Overview#
Rothschild has recently upgraded Block's stock rating to Neutral following a significant decline in its share price. However, the firm has expressed concerns about rising loan losses that could negatively impact the company's earnings.
Concerns About Performance#
There are worries regarding how Block manages its balance sheet and the performance of its Square payments business. Rothschild noted that these issues have already affected the stock, which has dropped approximately 70% since the firm first initiated coverage. Currently, Block's shares are trading at about 13 times its expected earnings for 2027, which aligns with similar financial technology companies, known as neobanks.
Shift in Revenue Sources#
Analysts at Rothschild believe that the market is beginning to view Block more as a neobank, especially as growth is increasingly driven by its Cash App service. They estimate that around 70% of future revenue growth will come from Cash App, particularly through its Borrow product, which offers unsecured loans. The broader availability of Borrow and increased usage among current customers are expected to support this growth.

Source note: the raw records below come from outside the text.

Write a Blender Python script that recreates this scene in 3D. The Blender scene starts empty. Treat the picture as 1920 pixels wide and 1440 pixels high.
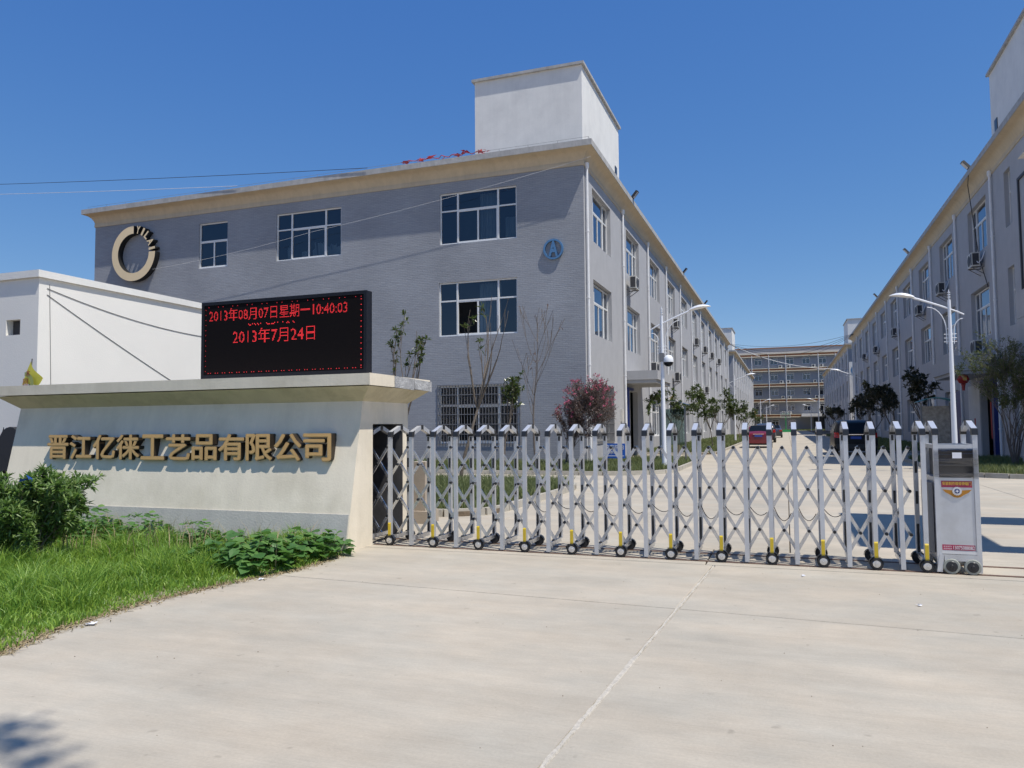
import bpy, bmesh, math, random
import numpy as np
from mathutils import Vector, Matrix, Euler
from mathutils.bvhtree import BVHTree

SC = bpy.context.scene
COL = SC.collection
PI = math.pi

# ------------------------------------------------------------------ camera, sky, sun, exposure
YAW, PIT, ROL = 0.34673114, 0.05620322, -0.00857652
cam = bpy.data.cameras.new('camera')
cam.sensor_width = 36.0
cam.lens = 1419.75 / 1920 * 36
cam.clip_start = 0.05
cam.clip_end = 3000
CAM = bpy.data.objects.new('camera', cam)
COL.objects.link(CAM)
_fw = Vector((-math.sin(YAW) * math.cos(PIT), math.cos(YAW) * math.cos(PIT), math.sin(PIT)))
_rt = Vector((math.cos(YAW), math.sin(YAW), 0))
_up = _rt.cross(_fw)
_r2 = _rt * math.cos(ROL) + _up * math.sin(ROL)
_u2 = -_rt * math.sin(ROL) + _up * math.cos(ROL)
CAM.matrix_world = Matrix(((_r2.x, _u2.x, -_fw.x, 0), (_r2.y, _u2.y, -_fw.y, 0), (_r2.z, _u2.z, -_fw.z, 1.55), (0, 0, 0, 1)))
SC.camera = CAM

SUN = Vector((0.455, -0.172, 1.0)).normalized()
ELEV = math.asin(SUN.z)
w = bpy.data.worlds.new('World')
SC.world = w
w.use_nodes = True
nt = w.node_tree
nt.nodes.clear()
sky = nt.nodes.new('ShaderNodeTexSky')
sky.sky_type = 'NISHITA'
sky.sun_disc = False
sky.sun_elevation = ELEV
sky.sun_rotation = math.atan2(SUN.x, SUN.y)
sky.altitude = 2000
sky.air_density = 1.0
sky.dust_density = 0.0
sky.ozone_density = 6.0
bg = nt.nodes.new('ShaderNodeBackground')
bg.inputs['Strength'].default_value = 0.10
out = nt.nodes.new('ShaderNodeOutputWorld')
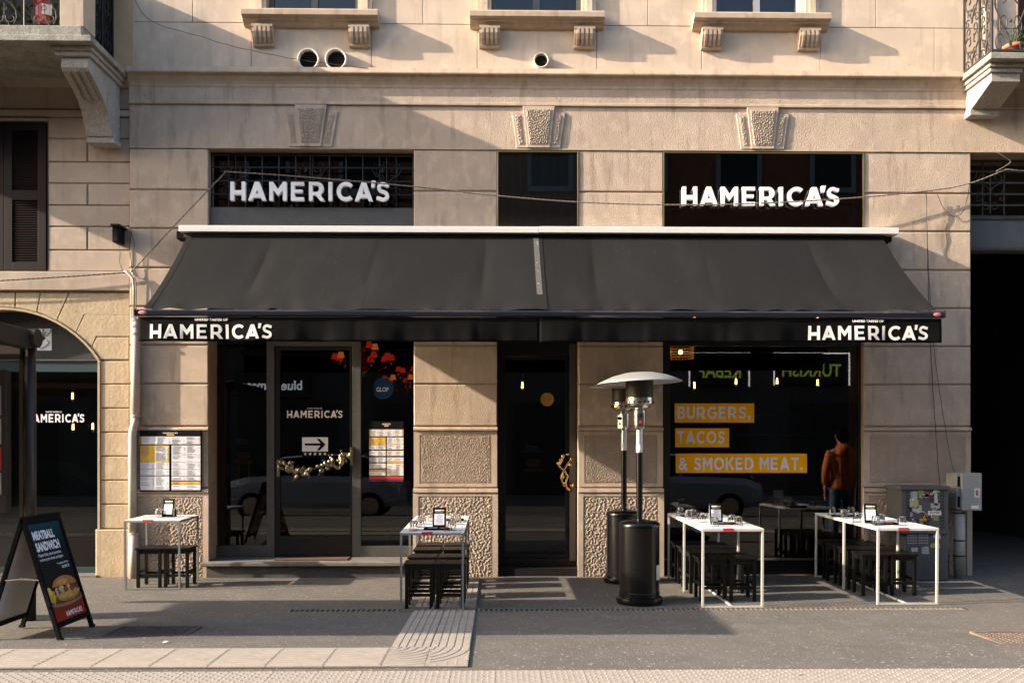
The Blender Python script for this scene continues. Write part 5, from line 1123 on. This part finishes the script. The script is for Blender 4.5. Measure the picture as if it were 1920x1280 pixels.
for s in (1, -1):
    P = side(s, '')
    for nm, a in (('stile', (0, .055, 0, 1, -.015, .015)), ('stile', (.945, 1, 0, 1, -.015, .015)), ('rail', (.055, .945, 0, .045, -.015, .015)), ('rail', (.055, .945, .865, .905, -.015, .015))): sb(bargrid(P, *a).build(nm, m_blk, ab))
    if s == 1: sb(bargrid(P, .055, .945, .045, .865, -.006, .004).build('poster_backing', m_blk, ab))
    else: sb(bargrid(P, .055, .945, .045, .865, -.004, .006).build('white_panel', m_wht, ab))
    for u in (0.0, .945):
        c = P(u+.0275, 1, 0); sb(MB().box(c.x-.02, c.x+.02, c.y-.02, c.y+.02, zg_-.003, zg_+.02).build('foot', m_rub, ab))
P = side(1, ''); y_ = .02; pv = .47; a, b = side(1, '')(.02, .47, -.0), side(-1, '')(.02, .47, 0)
for u in (.02, .97):
    a, b = side(1, '')(u, .50, 0), side(-1, '')(u, .50, 0); mm = (a+b)/2+Vector((0, 0, .012)); m = MB(); m.tube([a, mm, b], .009, 6); m.cyl(mm-Vector((0, .012, 0)), mm+Vector((0, .012, 0)), .012, seg=10); sb(m.build('hinge_bar', m_chrome, ab))
sb(MB().cyl((topx, yn, topz+.005), (topx, yf, topz+.005), .018, seg=10).build('top_hinge', m_blk, ab))
def ppost(u, v, e): p = P(.06+.88*u, .05+.81*v, .005+e); return p
def pmat():
    m = bpy.data.materials.new('poster_print'); m.use_nodes = True; n = m.node_tree.nodes; l = m.node_tree.links; b = n['Principled BSDF']; b.inputs['Roughness'].default_value = .6; b.inputs['Specular IOR Level'].default_value = .15
    t = n.new('ShaderNodeTexCoord'); s = n.new('ShaderNodeSeparateXYZ'); l.new(t.outputs['Object'], s.inputs[0]); mr = n.new('ShaderNodeMapRange'); mr.inputs[1].default_value = .13; mr.inputs[2].default_value = .96; l.new(s.outputs[2], mr.inputs[0])
    r = n.new('ShaderNodeValToRGB'); l.new(mr.outputs[0], r.inputs[0]); e = r.color_ramp.elements; e[0].position = 0; e[0].color = (.30, .022, .008, 1); e[1].position = 1; e[1].color = (.005, .045, .065, 1)
    for p, c in ((.17, (.26, .018, .006, 1)), (.28, (.05, .006, .004, 1)), (.33, (.006, .008, .01, 1)), (.7, (.003, .006, .01, 1)), (.85, (.002, .016, .026, 1))):
        q = e.new(p); q.color = c
    l.new(r.outputs[0], b.inputs['Base Color']); return m
sb(MB().add([ppost(0, 1, 0), ppost(1, 1, 0), ppost(1, 0, 0), ppost(0, 0, 0)], [(0, 1, 2, 3)]).build('poster', pmat(), ab))
def pt_(s, u0, u1, v0, v1, mt, bold=.02):
    xf = lambda p: tuple(ppost(p[0], 1-p[2], .001-p[1]+0)); o = text(s, u0, u1, 1-v1, 1-v0, 0., mt, ab, 'poster_lettering', bold, xf=xf); sb(o)
pt_('MEATBALL', .07, .73, .075, .165, m_wht, .05); pt_('SANDWICH', .07, .80, .19, .285, m_wht, .05)
pt_('Polpette fritte, salsa di pomodoro,', .07, .78, .305, .345, m_wht, .01); pt_('monterey jack cheese, parmigiano', .07, .80, .352, .392, m_wht, .01)
pt_('+ patate fritte', .54, .90, .425, .455, m_wht, .01); pt_('15,90 €', .66, .90, .465, .50, m_wht, .03)
lg = lambda p: tuple(ppost(p[0], 1-p[2], .001-p[1])); o = logo(.36, .88, 1-.975, 1-.925, 0., m_wht, ab, name='poster_logo', join=True, xf=lg); sb(o)
def blob(cu, cv, ru, rv, e, col, n=28, a0=0., a1=2*PI, jag=0., nm='poster_picture'):
    pts = [ppost(cu+ru*math.cos(a0+(a1-a0)*i/n)*(1+random.uniform(-jag, jag)), cv-rv*math.sin(a0+(a1-a0)*i/n)*(1+random.uniform(-jag, jag)), e) for i in range(n)]
    mt = m_pap.get(col) or m_pap.setdefault(col, M('poster_ink', col, .5, var=.45, vs=28)); sb(MB().add(pts, [tuple(range(n))]).build(nm, mt, ab))
blob(.50, .84, .60, .055, .0008, (.10, .015, .005)); blob(.50, .815, .55, .055, .0012, (.34, .13, .06)); blob(.50, .80, .50, .04, .0016, (.10, .03, .01))
blob(.10, .745, .10, .075, .002, (.62, .36, .05), jag=.25); blob(.06, .70, .06, .05, .0022, (.75, .5, .12), jag=.3)
blob(.60, .765, .37, .062, .0026, (.42, .19, .035)); blob(.60, .745, .39, .05, .0030, (.62, .34, .08))
for i in range(11): blob(.28+i*.065, .70+.012*math.sin(i*2), .055, .034, .0034+i*.00005, random.choice([(.10, .03, .012), (.26, .06, .02), (.55, .42, .28), (.16, .05, .02)]), jag=.25, n=14)
blob(.56, .672, .39, .105, .0042, (.50, .17, .035), a0=0, a1=PI, n=24); blob(.50, .625, .18, .03, .0046, (.66, .30, .09), jag=.1)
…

Earnings Estimates and Risks#
Rothschild has raised its earnings estimates for Block by 28% to 34%, attributing this to stronger lending growth and reduced costs, including efficiencies gained from artificial intelligence. They anticipate that operating margins will rise to about 29% by fiscal 2028. However, the firm cautioned that consensus estimates might not fully capture the credit risks associated with the company's lending practices, predicting that loan losses could approach management's 3% tolerance level as lending expands.
Square's Ongoing Challenges#
The brokerage also highlighted ongoing challenges for Block's Square division, noting that its growth in the U.S. is lagging behind competitors like Shopify. Additionally, recent job cuts may hinder the company's recovery efforts. Rothschild has increased its price target for Block from $45 to $55, suggesting an approximate 8% potential upside, but indicated that the stock's recent re-evaluation leaves limited short-term growth potential.